Pre-call authentication: Creating a trifecta for contact centers

Posted on: November 11th, 2015 by Art Barger

One way contact centers can lower average call handling times is by removing unnecessary security questions. This alone can shave an average of 45 seconds off each call. Depending on how many customer calls you receive each year, this can reduce anywhere from tens of thousands to millions of dollars in annual operating expenses. It can also free up your call center agents, who are available to answer more inbound calls during a spike in call volumes.

While lowering the time your telephone reps spend on calls may be good for your budget, there are other things to consider when optimizing your call center operations.

First, each time your agents pick up an unvalidated call, they’re putting your customers and your confidential business data at risk. That’s because using sensitive customer information to identify customers over the telephone is no longer predictive and should not be trusted. Data breaches and the mishandling of personal information weakens security defenses that rely on challenge questions to identify callers over the phone.

Second, knowledge-based authentication (KBA) does nothing to help improve the profitable bank-customer relationship. By interrogating customers over the phone, you’re interrupting the user experience. This frustrates customers, negatively impacting the way they feel about your brand.

Instead of simply replacing post-call authentication methods for the sake of saving time and money, financial institutions need to consider proactive measures that validate callers pre-call.

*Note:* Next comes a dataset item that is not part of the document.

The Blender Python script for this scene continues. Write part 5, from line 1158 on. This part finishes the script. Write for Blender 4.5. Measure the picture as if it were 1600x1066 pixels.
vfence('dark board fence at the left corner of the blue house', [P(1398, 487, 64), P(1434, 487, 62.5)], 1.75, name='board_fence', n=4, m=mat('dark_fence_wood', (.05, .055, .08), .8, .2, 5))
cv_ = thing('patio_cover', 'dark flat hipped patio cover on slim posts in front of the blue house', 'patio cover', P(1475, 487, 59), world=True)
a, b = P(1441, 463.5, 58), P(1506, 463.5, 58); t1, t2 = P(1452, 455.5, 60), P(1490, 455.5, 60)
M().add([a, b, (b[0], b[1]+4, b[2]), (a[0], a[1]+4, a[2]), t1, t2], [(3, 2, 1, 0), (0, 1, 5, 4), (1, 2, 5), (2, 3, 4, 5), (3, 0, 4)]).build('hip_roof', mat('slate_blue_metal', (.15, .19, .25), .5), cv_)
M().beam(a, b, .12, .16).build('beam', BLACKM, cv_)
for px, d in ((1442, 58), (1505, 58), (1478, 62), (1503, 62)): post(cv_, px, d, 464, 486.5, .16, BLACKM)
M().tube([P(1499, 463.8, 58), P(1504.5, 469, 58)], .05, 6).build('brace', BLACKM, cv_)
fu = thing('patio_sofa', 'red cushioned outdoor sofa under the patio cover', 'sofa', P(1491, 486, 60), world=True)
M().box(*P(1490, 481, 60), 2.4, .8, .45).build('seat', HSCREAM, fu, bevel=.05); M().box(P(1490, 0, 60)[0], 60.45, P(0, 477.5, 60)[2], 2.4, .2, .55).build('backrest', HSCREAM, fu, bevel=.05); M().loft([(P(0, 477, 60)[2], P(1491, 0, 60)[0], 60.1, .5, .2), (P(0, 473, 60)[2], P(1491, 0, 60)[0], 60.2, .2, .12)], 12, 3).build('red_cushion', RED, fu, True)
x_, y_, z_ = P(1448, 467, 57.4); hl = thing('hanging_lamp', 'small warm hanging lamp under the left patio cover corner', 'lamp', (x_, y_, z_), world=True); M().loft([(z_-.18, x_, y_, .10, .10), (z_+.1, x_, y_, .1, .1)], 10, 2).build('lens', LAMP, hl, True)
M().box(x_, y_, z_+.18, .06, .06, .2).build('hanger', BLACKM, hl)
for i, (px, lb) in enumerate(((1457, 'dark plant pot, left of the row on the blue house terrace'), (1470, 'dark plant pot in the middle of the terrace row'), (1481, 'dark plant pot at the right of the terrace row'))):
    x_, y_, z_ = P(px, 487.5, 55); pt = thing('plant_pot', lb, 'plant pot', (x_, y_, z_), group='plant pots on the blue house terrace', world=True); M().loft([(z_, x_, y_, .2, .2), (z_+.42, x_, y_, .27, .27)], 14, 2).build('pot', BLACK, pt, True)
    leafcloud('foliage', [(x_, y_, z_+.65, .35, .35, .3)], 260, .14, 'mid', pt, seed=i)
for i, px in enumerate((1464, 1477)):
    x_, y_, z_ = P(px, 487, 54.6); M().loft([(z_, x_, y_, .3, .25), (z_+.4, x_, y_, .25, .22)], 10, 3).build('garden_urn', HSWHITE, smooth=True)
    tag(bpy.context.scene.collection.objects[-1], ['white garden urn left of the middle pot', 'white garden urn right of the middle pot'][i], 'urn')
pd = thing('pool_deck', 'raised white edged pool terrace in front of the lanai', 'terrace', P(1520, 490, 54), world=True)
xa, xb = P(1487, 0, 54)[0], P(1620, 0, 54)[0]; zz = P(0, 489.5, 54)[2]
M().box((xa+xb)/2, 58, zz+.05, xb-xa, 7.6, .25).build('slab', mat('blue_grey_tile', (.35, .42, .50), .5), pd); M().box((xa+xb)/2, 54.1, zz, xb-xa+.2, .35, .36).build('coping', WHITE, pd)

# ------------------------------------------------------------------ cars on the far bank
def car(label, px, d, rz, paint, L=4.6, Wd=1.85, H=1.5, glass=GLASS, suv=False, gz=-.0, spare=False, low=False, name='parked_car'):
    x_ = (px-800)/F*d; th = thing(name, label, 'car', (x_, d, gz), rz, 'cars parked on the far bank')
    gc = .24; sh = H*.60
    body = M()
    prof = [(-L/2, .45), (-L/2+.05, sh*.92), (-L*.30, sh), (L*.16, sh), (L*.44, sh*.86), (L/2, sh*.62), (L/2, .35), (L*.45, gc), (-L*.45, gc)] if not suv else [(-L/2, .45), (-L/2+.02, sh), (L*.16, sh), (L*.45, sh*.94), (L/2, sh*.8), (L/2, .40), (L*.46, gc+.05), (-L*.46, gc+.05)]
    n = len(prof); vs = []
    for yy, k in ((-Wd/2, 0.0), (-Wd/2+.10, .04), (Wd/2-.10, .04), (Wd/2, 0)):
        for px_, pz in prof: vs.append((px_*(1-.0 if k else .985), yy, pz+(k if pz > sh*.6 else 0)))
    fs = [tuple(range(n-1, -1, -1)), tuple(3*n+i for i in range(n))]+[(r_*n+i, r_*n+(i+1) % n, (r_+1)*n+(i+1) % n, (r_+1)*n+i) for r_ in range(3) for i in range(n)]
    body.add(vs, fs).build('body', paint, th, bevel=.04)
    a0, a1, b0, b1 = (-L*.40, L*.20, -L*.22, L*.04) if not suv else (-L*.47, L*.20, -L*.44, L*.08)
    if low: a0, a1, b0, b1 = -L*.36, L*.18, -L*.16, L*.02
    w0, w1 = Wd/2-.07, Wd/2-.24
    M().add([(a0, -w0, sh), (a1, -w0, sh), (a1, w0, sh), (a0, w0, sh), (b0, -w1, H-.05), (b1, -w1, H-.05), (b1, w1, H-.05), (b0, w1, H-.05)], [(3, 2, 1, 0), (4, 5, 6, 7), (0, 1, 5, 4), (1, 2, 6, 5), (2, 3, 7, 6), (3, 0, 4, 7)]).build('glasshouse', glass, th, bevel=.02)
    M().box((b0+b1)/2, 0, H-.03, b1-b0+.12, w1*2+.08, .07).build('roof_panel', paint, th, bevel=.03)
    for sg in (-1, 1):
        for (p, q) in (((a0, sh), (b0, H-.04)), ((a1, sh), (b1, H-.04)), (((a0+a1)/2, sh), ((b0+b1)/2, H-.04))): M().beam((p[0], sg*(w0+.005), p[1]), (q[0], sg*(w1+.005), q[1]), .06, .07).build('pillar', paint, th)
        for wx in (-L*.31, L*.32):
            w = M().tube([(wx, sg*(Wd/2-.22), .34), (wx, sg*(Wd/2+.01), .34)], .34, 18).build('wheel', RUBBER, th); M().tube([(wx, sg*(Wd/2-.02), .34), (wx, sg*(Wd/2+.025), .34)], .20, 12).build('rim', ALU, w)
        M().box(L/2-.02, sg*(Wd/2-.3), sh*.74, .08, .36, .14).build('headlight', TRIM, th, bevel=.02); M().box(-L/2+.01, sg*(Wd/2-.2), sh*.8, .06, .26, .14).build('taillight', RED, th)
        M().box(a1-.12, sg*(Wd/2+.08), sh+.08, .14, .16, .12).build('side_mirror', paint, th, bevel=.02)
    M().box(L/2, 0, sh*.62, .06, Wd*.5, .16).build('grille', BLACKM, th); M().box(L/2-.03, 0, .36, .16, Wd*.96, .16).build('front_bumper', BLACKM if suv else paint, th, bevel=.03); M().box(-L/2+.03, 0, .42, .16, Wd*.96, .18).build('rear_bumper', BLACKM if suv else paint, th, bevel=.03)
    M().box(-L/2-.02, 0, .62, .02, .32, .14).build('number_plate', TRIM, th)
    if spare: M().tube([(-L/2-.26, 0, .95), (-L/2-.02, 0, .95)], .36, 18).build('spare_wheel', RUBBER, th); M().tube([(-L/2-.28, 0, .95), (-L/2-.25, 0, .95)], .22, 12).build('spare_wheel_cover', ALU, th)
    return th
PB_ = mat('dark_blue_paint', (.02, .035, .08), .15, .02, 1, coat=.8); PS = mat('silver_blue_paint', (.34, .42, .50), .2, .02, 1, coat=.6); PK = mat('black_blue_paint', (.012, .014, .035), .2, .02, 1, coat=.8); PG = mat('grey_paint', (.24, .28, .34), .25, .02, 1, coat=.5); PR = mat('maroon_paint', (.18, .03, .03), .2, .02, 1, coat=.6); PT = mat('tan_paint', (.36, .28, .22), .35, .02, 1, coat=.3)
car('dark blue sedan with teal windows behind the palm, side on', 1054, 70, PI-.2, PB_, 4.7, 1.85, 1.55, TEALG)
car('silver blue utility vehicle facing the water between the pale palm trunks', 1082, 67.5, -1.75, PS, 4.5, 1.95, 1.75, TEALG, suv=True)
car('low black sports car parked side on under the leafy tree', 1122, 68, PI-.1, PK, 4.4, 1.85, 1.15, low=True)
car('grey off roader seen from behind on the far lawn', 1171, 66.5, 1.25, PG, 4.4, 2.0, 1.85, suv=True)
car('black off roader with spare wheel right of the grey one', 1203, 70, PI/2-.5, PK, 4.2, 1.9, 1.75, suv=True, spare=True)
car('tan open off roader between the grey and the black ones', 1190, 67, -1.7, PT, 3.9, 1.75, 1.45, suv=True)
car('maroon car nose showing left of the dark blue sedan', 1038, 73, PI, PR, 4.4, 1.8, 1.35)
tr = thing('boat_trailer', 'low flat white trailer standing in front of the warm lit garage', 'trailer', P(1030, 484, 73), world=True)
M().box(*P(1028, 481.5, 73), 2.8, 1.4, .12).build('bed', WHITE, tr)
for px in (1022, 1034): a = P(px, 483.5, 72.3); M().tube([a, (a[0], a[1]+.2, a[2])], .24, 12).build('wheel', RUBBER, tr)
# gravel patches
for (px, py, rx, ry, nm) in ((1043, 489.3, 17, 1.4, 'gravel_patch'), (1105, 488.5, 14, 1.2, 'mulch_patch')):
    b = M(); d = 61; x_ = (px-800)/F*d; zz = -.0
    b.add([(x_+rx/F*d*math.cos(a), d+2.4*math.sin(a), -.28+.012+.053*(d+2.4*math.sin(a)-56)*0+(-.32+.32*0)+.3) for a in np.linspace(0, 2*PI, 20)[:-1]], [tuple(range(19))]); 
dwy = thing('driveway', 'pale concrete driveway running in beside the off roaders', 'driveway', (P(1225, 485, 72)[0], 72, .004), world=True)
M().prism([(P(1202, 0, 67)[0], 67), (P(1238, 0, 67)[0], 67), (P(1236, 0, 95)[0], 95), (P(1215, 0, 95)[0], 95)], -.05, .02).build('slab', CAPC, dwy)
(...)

By automating your authentication process, contact centers can identify customers before they are allowed into your telephone system. Along with taking costly challenge questions out of the mix, both financial institutions and customers can benefit in a number of ways, including:

  • No more interruptions: When a caller is validated before an agent picks up the phone, security questions are no longer required. The bank rep can immediately start addressing the customer’s problems without any disruption. This saves both the customer and agent time.
  • Stronger customer relationships: Of course, customers can always appreciate when their problems are resolved in a timely manner. But making callers feel like they are the priority can strengthen the bond between you and your banking customers.
  • Secured customer environment: Pre-call authentication allows banks to verify callers earlier in the process, without relying on non-predictive KBA methods. When banks can make faster decisions around security, they remove high-risk calls from their telephone system. This blocks social engineers from getting the chance to scam bank agents. With spoofed calls removed from your environment, bank reps can focus on providing quality services to more good customers.
  • Scalable contact center: Call volumes can fluctuate. By spending less time on good calls and no time on bad ones, contact center operations work more efficiently and can scale when they need to.

While managing average handling times (AHT) is important, it’s not the only thing contact center managers should focus on. Customer identification tools like the TRUSTID® Physical Caller Authentication solution go beyond improving efficiency, providing additional benefits to enhance the overall contact center environment.

By invisibly validating customers while the phone is still ringing, TRUSTID helps improve the level of security, creating a better overall banking experience. And when your authentication process allows you to improve efficiency, security and customer relations, it creates an winning environment for everyone involved.